How SHAZAM Advocates For Your Financial Institution

Article contributor: Dan Kramer / Executive Vice President, Government and Community Affairs

SHAZAM continually advocates for issues important to your financial institution. At the center of our efforts to ensure the country’s payments network is constructed in a fair and open way is Dan Kramer, Executive Vice President, Government and Community Affairs.

Dan directs and oversees all aspects of SHAZAM’s government relations activities at the local, state and federal levels. He understands the concerns of community financial institutions surrounding payments issues, working relentlessly to ensure those perspectives are represented in decisions made by lawmakers across the country.

“My role at SHAZAM gives me the opportunity to be involved in decision making for payments issues on behalf of our customers,” says Kramer. “Lawmakers create the policies regulating our industry. Our end of the deal is to hold them accountable to ensure our voices are heard and our views are represented.”

Right now, Dan is focused on legislation impacting interchange revenue. A small but growing number of states have introduced legislation to ban a portion of debit card interchange on sales tax.

If one of these bills were ever to become law, not only would it directly impact the income your financial institution earns from your cardholders’ transactions, but it could also be costly to small businesses and consumers.

“A ban on collecting interchange on the sales tax portion of electronic payment transactions threatens innovation and system security, which is funded in part through the collection of interchange,” says Kramer. “I encourage financial institutions to have a conversation about this subject with their merchant customers where possible.”

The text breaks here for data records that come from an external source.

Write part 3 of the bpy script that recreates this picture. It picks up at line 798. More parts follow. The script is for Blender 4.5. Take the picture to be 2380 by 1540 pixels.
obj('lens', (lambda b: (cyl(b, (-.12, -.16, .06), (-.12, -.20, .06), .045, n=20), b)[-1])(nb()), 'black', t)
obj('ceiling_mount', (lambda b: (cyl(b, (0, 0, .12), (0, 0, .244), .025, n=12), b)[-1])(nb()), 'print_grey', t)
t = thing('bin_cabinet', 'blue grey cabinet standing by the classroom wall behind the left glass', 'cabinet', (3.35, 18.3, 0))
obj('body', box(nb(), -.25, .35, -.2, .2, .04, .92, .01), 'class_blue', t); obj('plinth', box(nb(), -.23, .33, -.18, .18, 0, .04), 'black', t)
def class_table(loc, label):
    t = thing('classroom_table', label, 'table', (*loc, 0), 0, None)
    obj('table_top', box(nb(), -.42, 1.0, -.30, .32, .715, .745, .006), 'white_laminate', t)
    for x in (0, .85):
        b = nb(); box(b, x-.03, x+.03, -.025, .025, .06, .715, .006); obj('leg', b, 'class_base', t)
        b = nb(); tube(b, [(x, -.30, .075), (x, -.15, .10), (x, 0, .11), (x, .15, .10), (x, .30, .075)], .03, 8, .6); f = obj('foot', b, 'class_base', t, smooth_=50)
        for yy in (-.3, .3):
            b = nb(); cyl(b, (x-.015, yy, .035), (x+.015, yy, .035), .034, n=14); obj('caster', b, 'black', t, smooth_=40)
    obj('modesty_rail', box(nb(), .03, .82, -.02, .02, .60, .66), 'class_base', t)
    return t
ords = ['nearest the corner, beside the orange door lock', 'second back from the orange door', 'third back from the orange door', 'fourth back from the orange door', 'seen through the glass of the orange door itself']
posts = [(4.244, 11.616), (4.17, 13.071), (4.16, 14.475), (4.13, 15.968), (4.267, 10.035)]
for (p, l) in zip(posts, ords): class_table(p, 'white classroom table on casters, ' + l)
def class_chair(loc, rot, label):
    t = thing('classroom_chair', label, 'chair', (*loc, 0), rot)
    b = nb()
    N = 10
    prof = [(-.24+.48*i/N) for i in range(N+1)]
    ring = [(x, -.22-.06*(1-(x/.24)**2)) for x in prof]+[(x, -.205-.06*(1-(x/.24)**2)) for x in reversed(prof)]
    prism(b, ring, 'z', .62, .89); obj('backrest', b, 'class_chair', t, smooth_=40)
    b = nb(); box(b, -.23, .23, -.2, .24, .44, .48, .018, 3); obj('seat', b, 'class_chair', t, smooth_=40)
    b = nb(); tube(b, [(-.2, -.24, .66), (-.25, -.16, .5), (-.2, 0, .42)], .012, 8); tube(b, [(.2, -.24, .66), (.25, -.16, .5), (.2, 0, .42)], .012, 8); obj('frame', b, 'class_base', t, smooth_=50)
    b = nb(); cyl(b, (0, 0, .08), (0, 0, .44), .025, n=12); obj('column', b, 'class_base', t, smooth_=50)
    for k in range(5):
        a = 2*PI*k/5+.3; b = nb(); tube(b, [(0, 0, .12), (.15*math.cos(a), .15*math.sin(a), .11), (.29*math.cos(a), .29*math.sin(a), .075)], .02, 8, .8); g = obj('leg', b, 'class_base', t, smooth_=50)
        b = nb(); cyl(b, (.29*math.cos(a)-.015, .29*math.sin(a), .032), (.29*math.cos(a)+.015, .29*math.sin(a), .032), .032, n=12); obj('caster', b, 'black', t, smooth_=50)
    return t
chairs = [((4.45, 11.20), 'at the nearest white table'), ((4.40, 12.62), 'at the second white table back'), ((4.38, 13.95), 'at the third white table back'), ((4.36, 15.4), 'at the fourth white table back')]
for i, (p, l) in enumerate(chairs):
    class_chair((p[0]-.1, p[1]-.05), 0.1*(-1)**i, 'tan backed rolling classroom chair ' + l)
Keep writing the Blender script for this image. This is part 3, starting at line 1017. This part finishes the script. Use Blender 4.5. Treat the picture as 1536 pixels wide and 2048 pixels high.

At a national level, Dan is keeping his eye on legislation and government agencies looking to regulate digital currencies, such as cryptocurrency.

A flurry of activity took place in Congress before the August recess. Topics include a formal process to determine when digital assets will be treated as either securities to be regulated by the Securities and Exchange Commission (SEC) or commodities under the Commodity Futures Trading Commission (CFTC), what type of federal/state regulatory regime will exist for payment stablecoins and the how the Bank Secrecy Act (BSA) will apply to cryptocurrency providers.

These proposed pieces of legislation are in their early stages, with more activity expected now that Congress is back from recess.

Also looming, the Federal Reserve is considering a central banking digital currency (CBDC) as a means to expend safe payment options. A CBDC is a digital form of central bank money that is widely available to the general public. The Board of Governors has made no decision on issuing a CBDC and has publicly said it would only issue one as part of an authorizing law.

As lawmakers debate these frameworks impacting the payments industry, SHAZAM clients have an important role to play in how they are implemented.

“Involvement is free. All it takes is just showing up,” says Kramer. “Consider hosting legislators at your bank or credit union. Constituents are the key to getting things done.”